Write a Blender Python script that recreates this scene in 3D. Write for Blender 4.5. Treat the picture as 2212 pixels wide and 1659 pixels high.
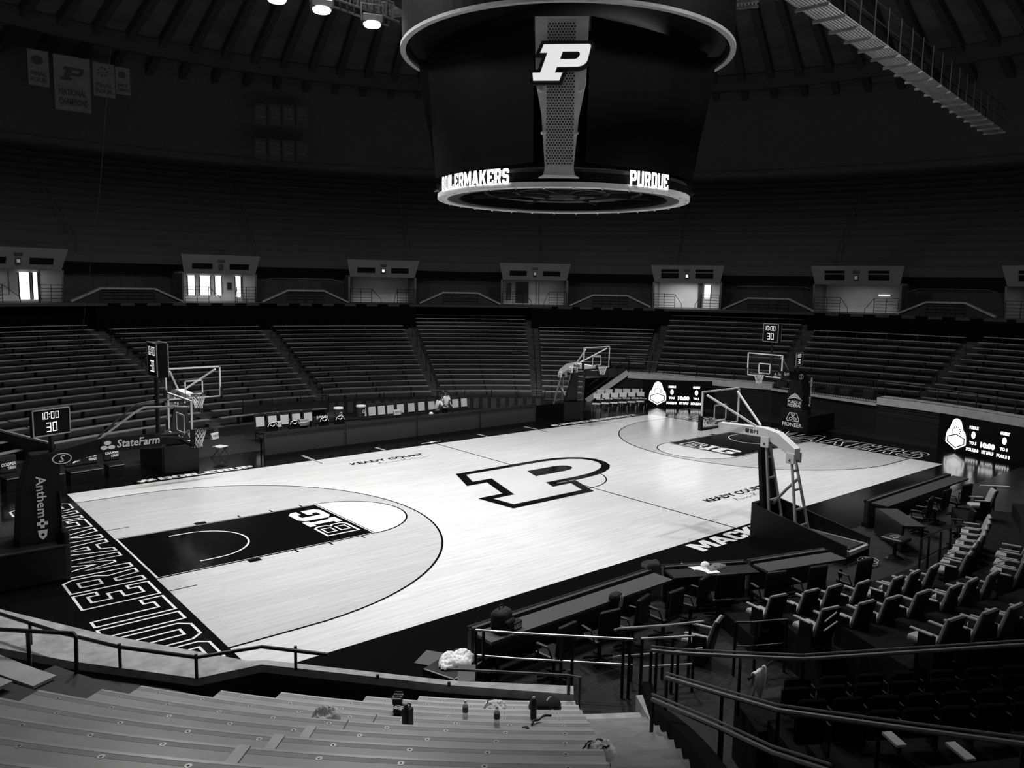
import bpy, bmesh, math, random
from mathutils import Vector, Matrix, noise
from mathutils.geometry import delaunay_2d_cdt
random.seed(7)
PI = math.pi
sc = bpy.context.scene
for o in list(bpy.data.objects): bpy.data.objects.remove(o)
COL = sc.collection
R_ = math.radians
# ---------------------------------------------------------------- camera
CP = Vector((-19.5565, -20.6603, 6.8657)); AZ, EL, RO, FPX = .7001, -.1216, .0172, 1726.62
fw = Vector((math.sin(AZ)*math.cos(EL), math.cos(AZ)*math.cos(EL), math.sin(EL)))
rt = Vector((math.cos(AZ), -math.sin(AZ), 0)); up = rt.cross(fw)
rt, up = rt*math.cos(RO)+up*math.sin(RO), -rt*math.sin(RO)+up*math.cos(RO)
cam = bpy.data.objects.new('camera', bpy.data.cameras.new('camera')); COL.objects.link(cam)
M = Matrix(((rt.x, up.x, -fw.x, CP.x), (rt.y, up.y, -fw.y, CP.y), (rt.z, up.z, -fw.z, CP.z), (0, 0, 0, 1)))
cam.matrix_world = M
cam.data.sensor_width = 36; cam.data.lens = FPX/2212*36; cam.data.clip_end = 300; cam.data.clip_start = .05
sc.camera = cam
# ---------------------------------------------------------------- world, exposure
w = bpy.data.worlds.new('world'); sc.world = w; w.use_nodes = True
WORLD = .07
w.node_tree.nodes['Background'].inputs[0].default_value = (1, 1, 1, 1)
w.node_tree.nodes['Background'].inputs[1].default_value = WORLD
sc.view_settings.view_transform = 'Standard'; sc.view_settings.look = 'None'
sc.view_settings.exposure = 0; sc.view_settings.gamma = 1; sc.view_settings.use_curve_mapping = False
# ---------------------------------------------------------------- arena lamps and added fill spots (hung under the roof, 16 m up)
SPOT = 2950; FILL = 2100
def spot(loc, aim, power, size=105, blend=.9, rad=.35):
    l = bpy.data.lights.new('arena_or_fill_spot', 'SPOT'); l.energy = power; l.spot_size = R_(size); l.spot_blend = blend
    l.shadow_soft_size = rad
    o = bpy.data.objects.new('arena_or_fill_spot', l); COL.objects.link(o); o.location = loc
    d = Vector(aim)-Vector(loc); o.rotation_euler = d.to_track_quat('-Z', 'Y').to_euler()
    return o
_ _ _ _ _
▶ WRITTEN PROBLEM: In the material above, tally every line with the string "scene" in it, then give that number alone.

▶ ANSWER TO THE PROBLEM: 2